Your goal:
Starting with the first line of the data that follows, transcribe every line verbatim until the line containing "COL = scn.collection" has been transcribed.

━━ Data lines

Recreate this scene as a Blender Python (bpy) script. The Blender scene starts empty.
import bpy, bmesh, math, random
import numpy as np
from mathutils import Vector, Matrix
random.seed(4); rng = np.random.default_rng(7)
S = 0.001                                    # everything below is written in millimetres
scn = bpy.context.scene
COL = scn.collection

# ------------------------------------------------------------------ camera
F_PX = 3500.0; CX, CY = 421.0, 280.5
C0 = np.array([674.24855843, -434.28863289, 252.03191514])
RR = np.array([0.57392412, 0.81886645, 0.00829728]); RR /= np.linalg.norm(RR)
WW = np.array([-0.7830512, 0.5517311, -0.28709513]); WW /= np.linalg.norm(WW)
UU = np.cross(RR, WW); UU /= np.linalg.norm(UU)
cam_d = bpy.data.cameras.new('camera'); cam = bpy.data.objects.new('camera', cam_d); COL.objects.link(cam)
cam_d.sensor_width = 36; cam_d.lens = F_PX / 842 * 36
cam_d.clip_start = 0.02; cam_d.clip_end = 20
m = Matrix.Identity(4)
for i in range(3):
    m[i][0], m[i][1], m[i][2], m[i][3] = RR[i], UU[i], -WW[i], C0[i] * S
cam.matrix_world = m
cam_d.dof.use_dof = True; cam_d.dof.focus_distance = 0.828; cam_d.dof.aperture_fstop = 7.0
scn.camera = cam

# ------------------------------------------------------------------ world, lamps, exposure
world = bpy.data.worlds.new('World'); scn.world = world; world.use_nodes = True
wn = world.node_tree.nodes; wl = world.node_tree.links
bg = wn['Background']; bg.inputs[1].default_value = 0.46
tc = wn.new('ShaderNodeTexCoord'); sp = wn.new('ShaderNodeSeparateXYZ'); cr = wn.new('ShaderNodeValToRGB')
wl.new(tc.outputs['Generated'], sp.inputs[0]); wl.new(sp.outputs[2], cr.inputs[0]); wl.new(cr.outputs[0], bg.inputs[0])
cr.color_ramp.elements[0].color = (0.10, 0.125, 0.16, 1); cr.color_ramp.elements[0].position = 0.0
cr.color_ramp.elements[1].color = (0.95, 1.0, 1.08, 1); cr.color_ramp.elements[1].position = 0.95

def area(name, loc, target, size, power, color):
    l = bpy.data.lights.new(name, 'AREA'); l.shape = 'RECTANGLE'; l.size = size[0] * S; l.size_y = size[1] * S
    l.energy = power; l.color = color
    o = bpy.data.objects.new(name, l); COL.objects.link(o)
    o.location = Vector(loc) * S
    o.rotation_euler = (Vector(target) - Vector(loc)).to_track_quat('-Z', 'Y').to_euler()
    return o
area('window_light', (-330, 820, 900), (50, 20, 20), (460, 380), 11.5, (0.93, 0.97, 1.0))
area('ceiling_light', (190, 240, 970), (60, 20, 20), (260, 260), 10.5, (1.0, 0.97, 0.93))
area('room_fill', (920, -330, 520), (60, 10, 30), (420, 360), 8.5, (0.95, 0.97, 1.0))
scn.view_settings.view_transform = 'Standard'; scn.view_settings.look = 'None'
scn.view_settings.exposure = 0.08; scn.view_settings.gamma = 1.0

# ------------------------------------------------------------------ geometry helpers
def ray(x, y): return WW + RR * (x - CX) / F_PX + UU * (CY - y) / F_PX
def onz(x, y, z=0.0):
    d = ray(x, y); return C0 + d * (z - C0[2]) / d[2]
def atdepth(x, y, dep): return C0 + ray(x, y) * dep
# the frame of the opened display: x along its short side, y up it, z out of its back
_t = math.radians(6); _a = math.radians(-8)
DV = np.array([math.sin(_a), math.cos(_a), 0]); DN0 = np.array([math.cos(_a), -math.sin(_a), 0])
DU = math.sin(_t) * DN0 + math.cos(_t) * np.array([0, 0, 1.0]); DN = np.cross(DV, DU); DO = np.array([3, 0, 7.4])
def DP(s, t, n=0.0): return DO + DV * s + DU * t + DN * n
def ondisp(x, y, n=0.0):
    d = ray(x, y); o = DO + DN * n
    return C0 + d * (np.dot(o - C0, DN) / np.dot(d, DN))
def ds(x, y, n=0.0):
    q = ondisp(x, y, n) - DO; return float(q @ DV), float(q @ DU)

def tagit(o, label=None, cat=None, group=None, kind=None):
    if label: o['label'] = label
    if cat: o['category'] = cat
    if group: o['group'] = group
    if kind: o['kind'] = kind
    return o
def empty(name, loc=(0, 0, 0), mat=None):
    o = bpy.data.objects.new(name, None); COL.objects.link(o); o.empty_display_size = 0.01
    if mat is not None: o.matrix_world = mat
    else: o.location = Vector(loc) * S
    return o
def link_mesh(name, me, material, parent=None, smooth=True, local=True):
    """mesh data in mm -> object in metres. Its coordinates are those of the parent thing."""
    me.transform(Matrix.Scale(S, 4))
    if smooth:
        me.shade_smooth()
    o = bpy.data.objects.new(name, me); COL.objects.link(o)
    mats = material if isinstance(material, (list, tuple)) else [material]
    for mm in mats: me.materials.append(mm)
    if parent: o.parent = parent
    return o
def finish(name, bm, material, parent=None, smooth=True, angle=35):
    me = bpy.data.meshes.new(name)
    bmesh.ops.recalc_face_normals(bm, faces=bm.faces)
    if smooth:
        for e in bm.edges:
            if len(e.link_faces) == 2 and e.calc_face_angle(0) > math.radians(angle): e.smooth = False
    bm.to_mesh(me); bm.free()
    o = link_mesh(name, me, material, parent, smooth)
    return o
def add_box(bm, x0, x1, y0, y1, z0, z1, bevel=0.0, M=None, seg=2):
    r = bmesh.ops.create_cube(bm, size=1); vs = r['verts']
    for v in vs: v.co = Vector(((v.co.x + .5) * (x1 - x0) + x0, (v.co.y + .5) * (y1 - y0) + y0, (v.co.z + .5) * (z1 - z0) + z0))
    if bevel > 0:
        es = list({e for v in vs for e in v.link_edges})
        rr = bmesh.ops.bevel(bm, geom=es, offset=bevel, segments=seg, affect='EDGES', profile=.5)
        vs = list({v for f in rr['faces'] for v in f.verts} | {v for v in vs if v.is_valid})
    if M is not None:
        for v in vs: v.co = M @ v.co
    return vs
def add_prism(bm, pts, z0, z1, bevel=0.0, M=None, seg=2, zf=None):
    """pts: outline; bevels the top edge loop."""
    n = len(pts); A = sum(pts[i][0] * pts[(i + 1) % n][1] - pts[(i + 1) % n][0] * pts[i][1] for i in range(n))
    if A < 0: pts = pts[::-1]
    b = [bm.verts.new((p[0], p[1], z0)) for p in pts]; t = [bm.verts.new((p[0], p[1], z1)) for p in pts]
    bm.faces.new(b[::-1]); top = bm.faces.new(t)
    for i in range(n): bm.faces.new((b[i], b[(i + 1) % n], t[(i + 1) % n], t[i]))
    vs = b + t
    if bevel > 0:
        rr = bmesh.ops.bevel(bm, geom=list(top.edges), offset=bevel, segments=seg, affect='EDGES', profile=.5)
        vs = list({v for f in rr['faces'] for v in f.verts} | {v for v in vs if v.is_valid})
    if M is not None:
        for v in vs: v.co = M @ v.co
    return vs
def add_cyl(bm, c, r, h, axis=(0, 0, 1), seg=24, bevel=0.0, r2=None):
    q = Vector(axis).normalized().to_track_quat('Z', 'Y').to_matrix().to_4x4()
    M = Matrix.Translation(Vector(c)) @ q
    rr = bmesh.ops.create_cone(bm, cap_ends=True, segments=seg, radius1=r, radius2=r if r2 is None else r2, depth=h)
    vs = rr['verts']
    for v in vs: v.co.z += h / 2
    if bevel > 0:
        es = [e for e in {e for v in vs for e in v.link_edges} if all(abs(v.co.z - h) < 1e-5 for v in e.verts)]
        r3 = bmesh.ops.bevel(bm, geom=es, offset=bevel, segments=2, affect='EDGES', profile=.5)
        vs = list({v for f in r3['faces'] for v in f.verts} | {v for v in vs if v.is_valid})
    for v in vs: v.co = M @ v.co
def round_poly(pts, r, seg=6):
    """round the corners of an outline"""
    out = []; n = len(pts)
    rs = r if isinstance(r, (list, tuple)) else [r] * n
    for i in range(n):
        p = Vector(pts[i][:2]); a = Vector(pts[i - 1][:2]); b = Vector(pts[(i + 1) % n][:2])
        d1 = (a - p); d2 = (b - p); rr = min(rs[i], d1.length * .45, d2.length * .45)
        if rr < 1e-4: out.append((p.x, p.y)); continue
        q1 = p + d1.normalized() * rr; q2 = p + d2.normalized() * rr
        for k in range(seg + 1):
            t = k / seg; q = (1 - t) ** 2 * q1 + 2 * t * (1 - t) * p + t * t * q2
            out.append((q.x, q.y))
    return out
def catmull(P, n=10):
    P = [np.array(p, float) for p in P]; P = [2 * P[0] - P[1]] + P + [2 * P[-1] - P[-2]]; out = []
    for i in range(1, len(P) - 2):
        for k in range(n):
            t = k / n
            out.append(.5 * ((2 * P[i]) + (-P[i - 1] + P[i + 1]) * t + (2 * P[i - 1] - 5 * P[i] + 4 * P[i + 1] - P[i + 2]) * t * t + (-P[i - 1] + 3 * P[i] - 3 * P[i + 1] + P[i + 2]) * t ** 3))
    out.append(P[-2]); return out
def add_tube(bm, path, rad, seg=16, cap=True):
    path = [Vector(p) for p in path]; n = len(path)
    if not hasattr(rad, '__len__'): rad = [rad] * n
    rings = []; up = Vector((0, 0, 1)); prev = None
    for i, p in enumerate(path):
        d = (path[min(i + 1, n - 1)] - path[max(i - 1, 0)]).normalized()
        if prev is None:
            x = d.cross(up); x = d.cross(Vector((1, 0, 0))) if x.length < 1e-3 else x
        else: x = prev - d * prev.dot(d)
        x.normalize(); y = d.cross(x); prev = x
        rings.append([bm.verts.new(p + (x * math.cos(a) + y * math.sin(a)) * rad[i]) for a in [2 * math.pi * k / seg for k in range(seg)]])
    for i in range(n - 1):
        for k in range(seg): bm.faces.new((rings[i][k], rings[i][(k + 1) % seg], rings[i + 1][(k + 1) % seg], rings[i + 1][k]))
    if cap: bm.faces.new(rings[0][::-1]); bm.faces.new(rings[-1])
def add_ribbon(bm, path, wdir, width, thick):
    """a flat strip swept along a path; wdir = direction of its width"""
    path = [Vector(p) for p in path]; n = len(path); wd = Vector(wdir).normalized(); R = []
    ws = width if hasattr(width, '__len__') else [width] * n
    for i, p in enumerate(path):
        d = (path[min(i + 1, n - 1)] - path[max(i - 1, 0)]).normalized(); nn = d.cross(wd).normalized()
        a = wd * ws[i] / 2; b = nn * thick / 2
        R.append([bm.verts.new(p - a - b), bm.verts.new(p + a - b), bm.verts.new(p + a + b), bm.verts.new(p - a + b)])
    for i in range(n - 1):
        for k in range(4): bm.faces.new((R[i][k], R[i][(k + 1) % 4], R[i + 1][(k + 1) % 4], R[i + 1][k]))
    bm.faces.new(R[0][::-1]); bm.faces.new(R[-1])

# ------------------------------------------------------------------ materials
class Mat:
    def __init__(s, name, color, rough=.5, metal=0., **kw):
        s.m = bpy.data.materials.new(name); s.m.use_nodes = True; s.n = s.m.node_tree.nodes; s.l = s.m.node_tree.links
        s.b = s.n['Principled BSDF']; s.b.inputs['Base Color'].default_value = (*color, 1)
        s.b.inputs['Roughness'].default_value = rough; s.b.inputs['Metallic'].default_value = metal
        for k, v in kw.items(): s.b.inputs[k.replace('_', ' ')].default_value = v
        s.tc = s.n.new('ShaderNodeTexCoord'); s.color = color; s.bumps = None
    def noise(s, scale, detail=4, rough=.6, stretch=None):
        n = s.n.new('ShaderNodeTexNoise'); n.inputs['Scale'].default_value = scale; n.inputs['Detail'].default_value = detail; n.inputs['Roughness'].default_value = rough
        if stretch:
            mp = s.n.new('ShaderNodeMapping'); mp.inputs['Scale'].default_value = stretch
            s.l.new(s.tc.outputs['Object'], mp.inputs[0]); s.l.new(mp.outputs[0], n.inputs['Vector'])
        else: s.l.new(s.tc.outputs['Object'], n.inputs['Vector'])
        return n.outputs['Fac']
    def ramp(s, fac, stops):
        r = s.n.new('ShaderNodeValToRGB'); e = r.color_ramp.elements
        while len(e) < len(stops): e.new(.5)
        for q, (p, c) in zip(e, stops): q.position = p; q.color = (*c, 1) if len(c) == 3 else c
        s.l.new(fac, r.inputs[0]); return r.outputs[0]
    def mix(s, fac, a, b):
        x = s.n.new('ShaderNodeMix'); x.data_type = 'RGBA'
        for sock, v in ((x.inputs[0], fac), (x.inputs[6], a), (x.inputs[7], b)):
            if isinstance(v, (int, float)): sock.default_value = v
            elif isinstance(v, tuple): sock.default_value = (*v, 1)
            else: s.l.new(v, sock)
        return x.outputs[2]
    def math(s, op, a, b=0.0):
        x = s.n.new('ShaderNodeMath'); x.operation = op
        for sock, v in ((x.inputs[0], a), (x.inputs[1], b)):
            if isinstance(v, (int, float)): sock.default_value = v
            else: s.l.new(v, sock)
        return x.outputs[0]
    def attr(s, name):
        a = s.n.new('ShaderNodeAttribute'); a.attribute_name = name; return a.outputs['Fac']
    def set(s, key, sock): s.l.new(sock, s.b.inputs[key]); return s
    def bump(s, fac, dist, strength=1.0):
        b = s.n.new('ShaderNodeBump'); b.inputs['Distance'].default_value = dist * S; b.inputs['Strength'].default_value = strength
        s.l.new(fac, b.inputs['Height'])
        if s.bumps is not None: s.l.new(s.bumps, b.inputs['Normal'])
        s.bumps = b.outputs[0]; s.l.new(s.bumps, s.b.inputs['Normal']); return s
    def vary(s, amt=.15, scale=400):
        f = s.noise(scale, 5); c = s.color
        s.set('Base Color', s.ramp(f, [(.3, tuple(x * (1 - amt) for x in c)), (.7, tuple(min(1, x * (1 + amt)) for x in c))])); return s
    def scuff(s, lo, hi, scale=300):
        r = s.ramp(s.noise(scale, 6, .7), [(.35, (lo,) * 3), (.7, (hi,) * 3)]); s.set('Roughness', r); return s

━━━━

Task answer:
Recreate this scene as a Blender Python (bpy) script. The Blender scene starts empty.
import bpy, bmesh, math, random
import numpy as np
from mathutils import Vector, Matrix
random.seed(4); rng = np.random.default_rng(7)
S = 0.001                                    # everything below is written in millimetres
scn = bpy.context.scene
COL = scn.collection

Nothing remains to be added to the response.